The shoulder strap. A shoulder strap is not necessary for the classical mandolin. It is used only when playing while standing and, as with classical guitar, the traditional playing posture is with the mandolinist seated.


Recorders

Of the instruments I teach, the recorder is by far the least expensive, at least for student models. Beginner molded-plastic soprano recorders are easily found for under $10, and these are the instruments generally used in the local schools. For the more serious student, however, I strongly recommend buying a good wooden recorder as they typically provide much better intonation and tone quality. Low-end student instruments, but still adequate for a young beginner, can be had for as little as $30-$50; better instruments usually cost between $100-$300. Though concert-quality recorders can run well over $1,000, very good quality student instruments can be obtained for far less. Altos, tenors, and basses are more expensive, but I always recommend that students begin lessons on soprano recorders or sometimes an alto. Once learning a soprano or alto, it is relatively easy to transition to a tenor or bass.
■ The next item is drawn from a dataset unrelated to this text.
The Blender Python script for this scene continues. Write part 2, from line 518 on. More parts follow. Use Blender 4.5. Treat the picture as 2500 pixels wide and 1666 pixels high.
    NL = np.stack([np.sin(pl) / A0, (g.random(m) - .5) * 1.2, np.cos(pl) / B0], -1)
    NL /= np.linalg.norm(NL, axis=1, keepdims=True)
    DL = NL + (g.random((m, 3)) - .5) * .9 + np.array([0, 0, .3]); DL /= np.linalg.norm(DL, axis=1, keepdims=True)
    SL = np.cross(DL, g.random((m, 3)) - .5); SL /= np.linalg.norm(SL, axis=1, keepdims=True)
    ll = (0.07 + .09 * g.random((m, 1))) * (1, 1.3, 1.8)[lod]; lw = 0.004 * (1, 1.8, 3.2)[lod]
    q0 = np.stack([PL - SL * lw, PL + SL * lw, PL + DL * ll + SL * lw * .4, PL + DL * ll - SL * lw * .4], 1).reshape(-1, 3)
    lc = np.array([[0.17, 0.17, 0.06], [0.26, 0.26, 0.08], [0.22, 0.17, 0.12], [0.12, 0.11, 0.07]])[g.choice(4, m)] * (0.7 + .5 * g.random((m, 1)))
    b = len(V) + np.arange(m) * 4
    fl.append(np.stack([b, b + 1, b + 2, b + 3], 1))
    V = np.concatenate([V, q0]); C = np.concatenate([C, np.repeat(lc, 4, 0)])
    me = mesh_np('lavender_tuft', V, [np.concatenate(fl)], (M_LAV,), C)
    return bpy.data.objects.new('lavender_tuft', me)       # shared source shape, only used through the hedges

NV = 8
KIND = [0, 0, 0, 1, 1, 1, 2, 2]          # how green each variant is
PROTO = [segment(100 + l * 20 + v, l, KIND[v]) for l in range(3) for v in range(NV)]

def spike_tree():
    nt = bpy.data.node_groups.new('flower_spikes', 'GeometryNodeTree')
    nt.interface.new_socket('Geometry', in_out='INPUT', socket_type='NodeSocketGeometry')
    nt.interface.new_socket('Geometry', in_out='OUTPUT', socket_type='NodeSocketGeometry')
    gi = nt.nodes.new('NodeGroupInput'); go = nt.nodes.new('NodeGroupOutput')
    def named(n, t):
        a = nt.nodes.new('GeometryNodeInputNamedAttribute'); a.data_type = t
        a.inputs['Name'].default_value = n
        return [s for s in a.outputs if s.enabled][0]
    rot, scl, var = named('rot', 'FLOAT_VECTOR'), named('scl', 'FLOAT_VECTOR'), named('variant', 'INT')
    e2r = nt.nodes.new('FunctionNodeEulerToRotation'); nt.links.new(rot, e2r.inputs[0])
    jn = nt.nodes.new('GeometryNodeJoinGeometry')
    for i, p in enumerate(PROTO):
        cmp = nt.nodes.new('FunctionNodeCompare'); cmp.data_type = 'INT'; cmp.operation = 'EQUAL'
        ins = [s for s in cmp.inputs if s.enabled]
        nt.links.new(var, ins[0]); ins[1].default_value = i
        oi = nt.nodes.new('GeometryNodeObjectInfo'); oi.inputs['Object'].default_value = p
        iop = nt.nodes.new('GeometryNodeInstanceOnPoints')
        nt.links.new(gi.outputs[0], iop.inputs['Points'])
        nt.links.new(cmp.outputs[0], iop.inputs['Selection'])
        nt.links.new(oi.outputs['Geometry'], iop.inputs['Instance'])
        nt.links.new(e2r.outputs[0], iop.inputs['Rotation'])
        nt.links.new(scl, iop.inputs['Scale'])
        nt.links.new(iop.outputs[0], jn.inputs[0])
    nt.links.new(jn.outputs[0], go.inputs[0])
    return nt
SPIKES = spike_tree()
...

Soprano, alto, tenor & bass recorders

There are many fine recorder makers in the world today, and the choices at times seem almost limitless. Among the makes I recommend for students are Mollenhauer, Aulos, Kung, and Moeck.

Accessories. Recorder players require fewer accessories than violinists or mandolinists. Essential, however, are a mop or cleaning rod, cork grease, and a protective case for storage and transport of the instrument. Some people like to keep their recorder on a recorder stand at home, and a few students may find a clip-on thumb rest helpful in the beginning. Beyond these items and a music stand, little else is required.